Perhaps you would rather have a cron job that daily does something like

hg add
hg commit -u mr_backup -m "cron automated snapshot of the server."

A compressed snapshot of every version that has ever been committed stays in the ".hg/" folder. There's a "hg update" command to revert to any committed version. There's a "hg diff -r 1:2" command to see exactly what changed between the first commit and the second commit.

more complex situations

(*) Often there is only one folder I want to back up ( "/var/www/" ). However, sometimes I have a more complex situation -- the files I want to back up are scattered in a bunch of different folders, and the only common folder between them is the root folder "/", and I don't want to put the ".hg/" repository in the root folder "/.hg/" .
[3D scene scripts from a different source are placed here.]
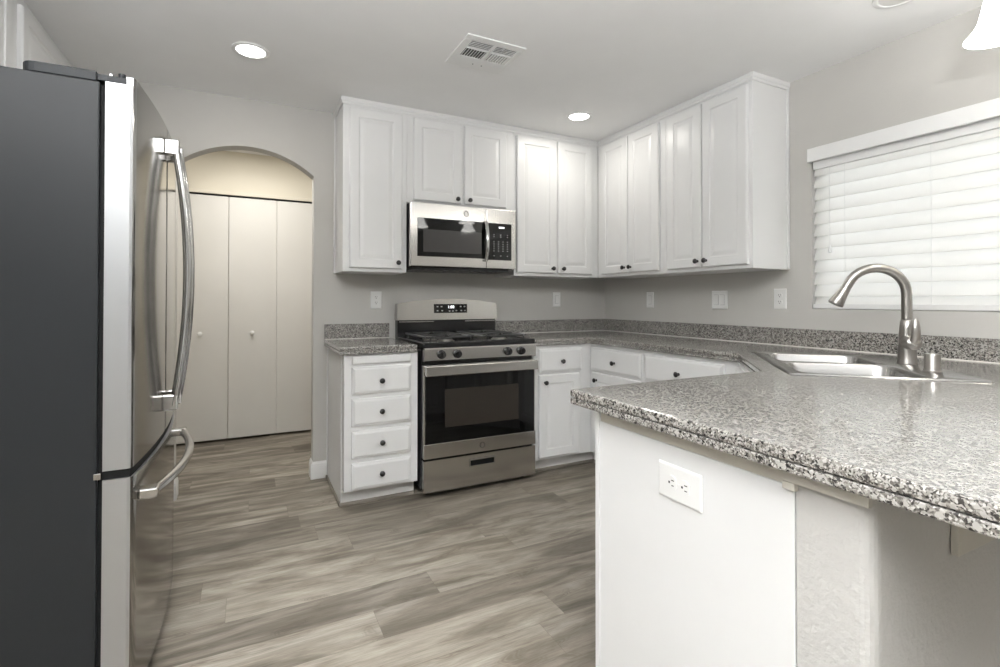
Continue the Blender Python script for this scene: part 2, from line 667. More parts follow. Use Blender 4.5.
# baseboards
def base_prof(mb, pts, h=0.112, t=0.013):
    """board following a wall line; pts are (x, y) of the wall face, the board stands to the right of the path"""
    prof = [(0, 0), (t, 0), (t, h * 0.72), (t * 0.75, h * 0.80), (t * 0.8, h * 0.86), (t * 0.35, h * 0.95), (t * 0.3, h), (0, h)]
    n = len(pts)
    P = [Vector((p_[0], p_[1], 0)) for p_ in pts]
    rings = []
    for i in range(n):
        d0 = (P[i] - P[i - 1]).normalized() if i else (P[1] - P[0]).normalized()
        d1 = (P[i + 1] - P[i]).normalized() if i < n - 1 else d0
        n0 = Vector((d0.y, -d0.x, 0))
        n1 = Vector((d1.y, -d1.x, 0))
        m = n0 + n1
        m = m / m.dot(n0)
        rings.append([(P[i] + m * a + Vector((0, 0, b))) for a, b in prof])
    vs = [v for r in rings for v in r]
    k = len(prof)
    fs = []
    for i in range(n - 1):
        for j in range(k):
            j2 = (j + 1) % k
            fs.append((i * k + j, i * k + j2, (i + 1) * k + j2, (i + 1) * k + j))
    fs.append(tuple(range(k)))
    fs.append(tuple((n - 1) * k + j for j in range(k))[::-1])
    mb.add(vs, fs, 0, False)
    return mb


mb = MB()
base_prof(mb, [(-2.405, 0.10), (-2.405, 0.0), (-2.318, 0.0)])
struct(mb.build('baseboard_right', M['trimwhite'], loc=(-2.38, 0, 0)), 'white baseboard wrapping the wall end between arch and drawers', 'baseboard')
mb = MB()
base_prof(mb, [(-3.66, 0.0), (-3.175, 0.0), (-3.175, 0.10)])
struct(mb.build('baseboard_left', M['trimwhite'], loc=(-3.3, 0, 0)), 'white baseboard at the left foot of the arch behind the refrigerator', 'baseboard')

# window: frame and panes in the opening
mb = MB()
f = 0.045
mb.box(0.085, 0.125, WY0, WY0 + f, WZ0, WZ1, 0.004)
mb.box(0.085, 0.125, WY1 - f, WY1, WZ0, WZ1, 0.004)
mb.box(0.085, 0.125, WY0 + f, WY1 - f, WZ0, WZ0 + f, 0.004)
mb.box(0.085, 0.125, WY0 + f, WY1 - f, WZ1 - f, WZ1, 0.004)
ym = (WY0 + WY1) / 2
win = struct(mb.build('window_1', M['plastic'], loc=(0.1, ym, WZ0)), 'bright window behind the white blind above the sink', 'window')
for a, b in ((WY0 + f, WY1 - f),):
    g = MB().box(0.0, 0.006, a - ym, b - ym, f, WZ1 - WZ0 - f)
    g.build('pane', M['winglass'], win)

# ---------------------------------------------------------------- knobs, fronts, cabinets
KNOB = MB().lathe([(0.0085, 0.0), (0.0085, -0.003), (0.0055, -0.006), (0.0055, -0.013), (0.012, -0.016), (0.0155, -0.021),
                   (0.0150, -0.026), (0.010, -0.030), (0.003, -0.0315)], (0, 0, 0), 'y', 20).build('knob', M['knob'])
KNOB_ME = KNOB.data
bpy.data.objects.remove(KNOB)


def add_knob(parent, x, y, z):
    o = bpy.data.objects.new('knob', KNOB_ME)
    C.objects.link(o)
    o.parent = parent
    o.location = (x, y, z)
    return o


DT = 0.020  # front thickness


def door(parent, x0, x1, z0, z1, yf, knob=None):
    y = yf - DT
    s_ = 0.056
    prof = [(0, yf), (0, y + 0.006), (0.003, y + 0.002), (0.007, y), (s_, y), (s_ + 0.003, y + 0.0040), (s_ + 0.007, y + 0.0055), (s_ + 0.012, y + 0.0055),
            (s_ + 0.028, y + 0.002), (s_ + 0.034, y + 0.0012)]
    o = MB().panel(x0, x1, z0, z1, prof).build('door', M['white'], parent)
    if knob:
        add_knob(o, knob[0], y, knob[1])
    return o


def drawer(parent, x0, x1, z0, z1, yf, knob=None):
    y = yf - DT
    prof = [(0, yf), (0, y + 0.008), (0.004, y + 0.005), (0.008, y + 0.0045), (0.014, y + 0.001), (0.019, y)]
    o = MB().panel(x0, x1, z0, z1, prof).build('drawer', M['white'], parent)
    if knob:
        add_knob(o, knob[0], y, knob[1])
    return o


def wall_cab(label, loc, rz, w, z0, z1, doors, depth=0.315, stile=None):
    """doors: (x0, x1, z0, z1, knobx, knobz) in the cabinet's own frame"""
    t = thing('wall_cabinet', label, 'cabinet', loc, rz, 'white raised-panel wall cabinets')
    mb = MB()
    zb = z0 - loc[2]
    zt = z1 - loc[2]
    # carcass with a recessed underside and a face frame
    mb.box(0, w, -depth + 0.019, -0.001, zb, zt)
    mb.box(0, w, -depth, -depth + 0.0195, zb, zt, 0.0012)
    mb.build('cabinet_body', M['white'], t)
    for (x0, x1, a, b, kx, kz) in doors:
        door(t, x0, x1, a - loc[2], b - loc[2], -depth, (kx, kz - loc[2]))
    return t


ZD0, ZD1 = 1.377, 2.376
# back wall, left to right
ta = wall_cab('single-door white wall cabinet left of the microwave', (-2.272, 0, ZU), 0, 0.403, ZU, ZC - 0.002,
              [(0.038, 0.370, ZD0, ZD1, 0.340, 1.416)])
# slim beaded strip where its side meets the wall
MB().box(-0.008, 0.0, -0.022, -0.002, 0.0, ZC - ZU - 0.002, 0.002).build('scribe_strip', M['white'], ta)
wall_cab('short two-door white wall cabinet directly above the microwave', (-1.868, 0, 1.815), 0, 0.794, 1.815, ZC - 0.002,
         [(0.043, 0.379, 1.835, ZD1, 0.345, 1.862), (0.401, 0.728, 1.835, ZD1, 0.435, 1.862)])
wall_cab('tall two-door white wall cabinet between the microwave and the corner', (-1.073, 0, ZU), 0, 0.757, ZU, ZC - 0.002,
         [(0.018, 0.354, ZD0, ZD1, 0.317, 1.414), (0.372, 0.688, ZD0, ZD1, 0.410, 1.414)])
# right wall, from the corner towards the window
wall_cab('two-door white wall cabinet on the right wall next to the corner', (0, -0.317, ZU), -PI / 2, 0.718, ZU, ZC - 0.002,
         [(0.057, 0.360, ZD0, ZD1, 0.330, 1.416), (0.368, 0.668, ZD0, ZD1, 0.398, 1.416)])
te = wall_cab('two-door white wall cabinet nearest the window, its side panel exposed', (0, -1.0365, ZU), -PI / 2, 0.6395, ZU, ZC - 0.002,
              [(0.028, 0.302, ZD0, ZD1, 0.277, 1.416), (0.310, 0.618, ZD0, ZD1, 0.342, 1.416)])
MB().box(0.6395, 0.6475, -0.022, -0.002, 0.0, ZC - ZU - 0.002, 0.002).build('scribe_strip', M['white'], te)


# flat crown strip round the tops
def strip(mb, pts, out, z0, z1):
    prof = [(0, z0), (out * 0.55, z0), (out * 0.6, z0 + 0.012), (out, z0 + 0.018), (out, z1), (0, z1)]
    P = [Vector((a, b, 0)) for a, b in pts]
    n = len(P)
    rings = []
    for i in range(n):
        d0 = (P[i] - P[i - 1]).normalized() if i else (P[1] - P[0]).normalized()
        d1 = (P[i + 1] - P[i]).normalized() if i < n - 1 else d0
        n0, n1 = Vector((d0.y, -d0.x, 0)), Vector((d1.y, -d1.x, 0))
        m = n0 + n1
        m = m / m.dot(n0)
        rings.append([P[i] + m * a + Vector((0, 0, b)) for a, b in prof])
    k = len(prof)
    fs = []
    for i in range(n - 1):
        for j in range(k):
            fs.append((i * k + j, i * k + (j + 1) % k, (i + 1) * k + (j + 1) % k, (i + 1) * k + j))
    fs += [tuple(range(k)), tuple((n - 1) * k + j for j in range(k))[::-1]]
    mb.add([v for r in rings for v in r], fs, 0, False)


mb = MB()
strip(mb, [(-2.2725, -0.001), (-2.2725, -0.3155), (-0.3155, -0.3155), (-0.3155, -1.6765), (-0.001, -1.6765)], 0.012, 2.392, ZC - 0.001)
struct(mb.build('trim_2', M['white'], loc=(-1.3, -0.3, 2.39)), 'white crown strip along the tops of the wall cabinets', 'trim')


def base_cab(label, loc, rz, w, fronts, depth=0.61, kick=True, x_kick=None, shoe=False):
    t = thing('base_cabinet', label, 'cabinet', loc, rz, 'white base cabinets')
    mb = MB()
    mb.box(0, w, -depth + 0.02, -0.002, 0.1, 0.868, 0.001)
    mb.box(0, w, -depth, -depth + 0.02, 0.1, 0.868, 0.0015)
    mb.build('cabinet_body', M['white'], t)
    k0, k1 = x_kick or (0, w)
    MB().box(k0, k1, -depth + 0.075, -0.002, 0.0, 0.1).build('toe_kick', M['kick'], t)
    for fr in fronts:
        kind, x0, x1, a, b, kx, kz = fr
        (door if kind == 'door' else drawer)(t, x0, x1, a, b, -depth, (kx, kz) if kx is not None else None)
    return t


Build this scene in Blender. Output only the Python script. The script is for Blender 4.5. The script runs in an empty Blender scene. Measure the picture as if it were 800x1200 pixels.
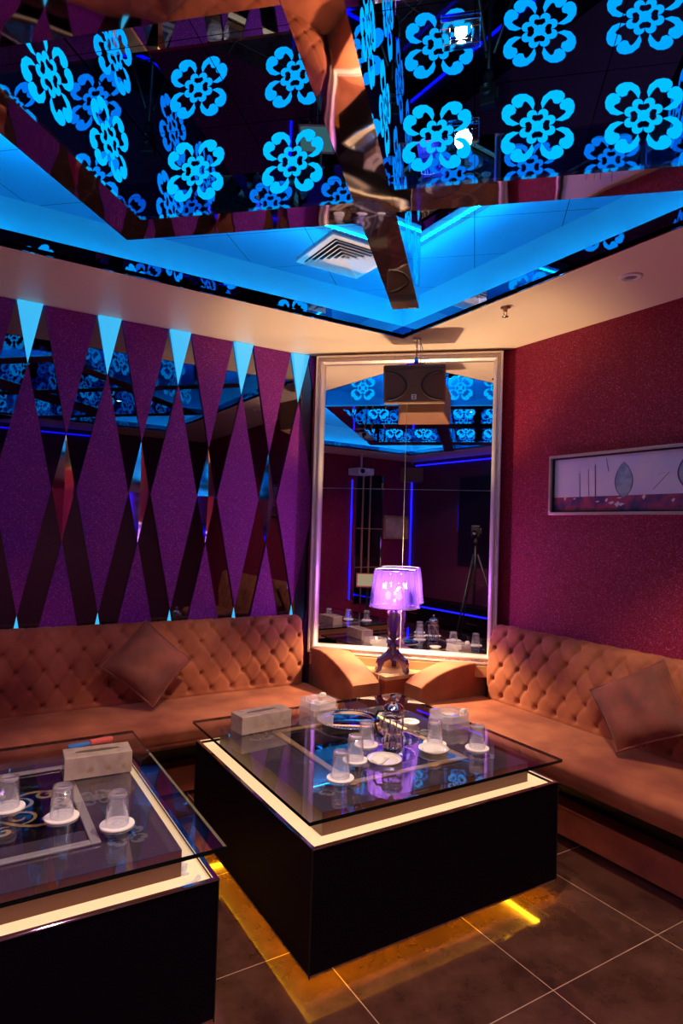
import bpy, math, random
from mathutils import Vector, Matrix
random.seed(7)
PI = math.pi
sc = bpy.context.scene
C = sc.collection

# ------------------------------------------------------------------ frames
YAW = math.radians(58.526); PITCH = math.radians(1.49); ROLL = math.radians(1.742); FPX = 731.43
H = 1.45
AD = math.radians(46.5)
UX, UY = math.cos(AD), math.sin(AD)
VX, VY = math.sin(AD), -math.cos(AD)
def uv(u, v, z=0.0): return Vector((u*UX+v*VX, u*UY+v*VY, z))
ROTU = AD            # local +x -> u (away from camera along the diagonal); local -y -> v
ZC = 2.57            # low ceiling
ZM = 2.89            # mirrored recess ceiling
YL = 3.6; XR = 2.825; XB = -2.45; YB = -1.1

# ------------------------------------------------------------------ materials
MATS = {}
def nodes(name):
    m = bpy.data.materials.new(name); m.use_nodes = True
    nt = m.node_tree; b = nt.nodes['Principled BSDF']
    MATS[name] = m
    return m, nt, b
def P(name, col, rough=.5, metal=0., emis=None, estr=0., spec=.5, sheen=0., coat=0., bump=None, var=None):
    """principled; bump=(scale,strength,distance); var=(scale,col2,lo,hi)"""
    m, nt, b = nodes(name)
    b.inputs['Base Color'].default_value = (*col, 1)
    b.inputs['Roughness'].default_value = rough
    b.inputs['Metallic'].default_value = metal
    b.inputs['Specular IOR Level'].default_value = spec
    if sheen:
        b.inputs['Sheen Weight'].default_value = sheen
        b.inputs['Sheen Roughness'].default_value = .4
        b.inputs['Sheen Tint'].default_value = (1, .75, .6, 1)
    if coat:
        b.inputs['Coat Weight'].default_value = coat
        b.inputs['Coat Roughness'].default_value = .08
    if emis:
        b.inputs['Emission Color'].default_value = (*emis, 1)
        b.inputs['Emission Strength'].default_value = estr
    tc = nt.nodes.new('ShaderNodeTexCoord')
    if bump:
        n = nt.nodes.new('ShaderNodeTexNoise'); n.inputs['Scale'].default_value = bump[0]; n.inputs['Detail'].default_value = 3
        bp = nt.nodes.new('ShaderNodeBump'); bp.inputs['Strength'].default_value = bump[1]; bp.inputs['Distance'].default_value = bump[2]
        nt.links.new(tc.outputs['Object'], n.inputs['Vector'])
        nt.links.new(n.outputs['Fac'], bp.inputs['Height']); nt.links.new(bp.outputs['Normal'], b.inputs['Normal'])
    if var:
        n = nt.nodes.new('ShaderNodeTexNoise'); n.inputs['Scale'].default_value = var[0]; n.inputs['Detail'].default_value = 5
        r = nt.nodes.new('ShaderNodeValToRGB')
        r.color_ramp.elements[0].color = (*col, 1); r.color_ramp.elements[1].color = (*var[1], 1)
        r.color_ramp.elements[0].position = var[2]; r.color_ramp.elements[1].position = var[3]
        nt.links.new(tc.outputs['Object'], n.inputs['Vector'])
        nt.links.new(n.outputs['Fac'], r.inputs['Fac']); nt.links.new(r.outputs['Color'], b.inputs['Base Color'])
    return m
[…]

There's probably a better way to handle it, but what I'm doing right now is:

  • I create a special user named "MrBackup" that has read-only permissions for all the files I want to back up.
  • I set things up so every folder I want to back up appears as a subfolder of /home/mr_backup. I currently have a random mixture of:
    • Some files are actually in MrBackup's home folder, and then the other place they "need" to be has a soft-link to them.
    • Some files have a hard link to them in both places -- the place they "need" to be, and also somewhere in MrBackup's home folder.
    • A cron script periodically copies some files from the "live" location into a backup folder in MrBackup's home folder, perhaps dumps a SQL database from another server into a dump file in MrBackup's home folder, and also makes a backup of the cron script itself ( "crontab -l > /home/mr_backup/backup/crontab.txt" ).
  • Often I want to back up almost everything in some folder P, except for a "cache/" subfolder that I don't need to back up, since it will be automatically regenerated if needed. I use ".hgignore" to exclude the cache subfolder.
  • Then I use Mercurial, as above.
  • When the files generated by the cron script don't look right, after I do a revert, I need to take some extra steps to somehow push the "good version" back to the "live" location.

p.s.: On a machine in a different city from my server, I occasionally fire up TortoiseHg workbench and click the little button that, behind the scenes, runs

hg pull

(and asks me for Mr Backup's password) to get an off-site backup of everything that has been committed to the repository.

Rather than make edits live to the production server, it's usually better to make the edits on some other machine, then commit them and

hg push

them to the production server.

The ".hg/" folder keeps growing -- very slowly, because it only saves files that change from one commit to the next, and even those relatively small changesets are compressed before they are stored.

There's probably a better way to deal with this slow growth, but what I currently do is:

After I "hg commit" the current version and then "hg pull" onto my off-site backup machine, once a year I delete the server's ".hg/" folder and use "hg init" to create a fresh, new, empty ".hg/" folder, and then I commit the current version. (The last version of the 2014 off-site backup repository should be identical to the first version of the 2015 off-site backup repository).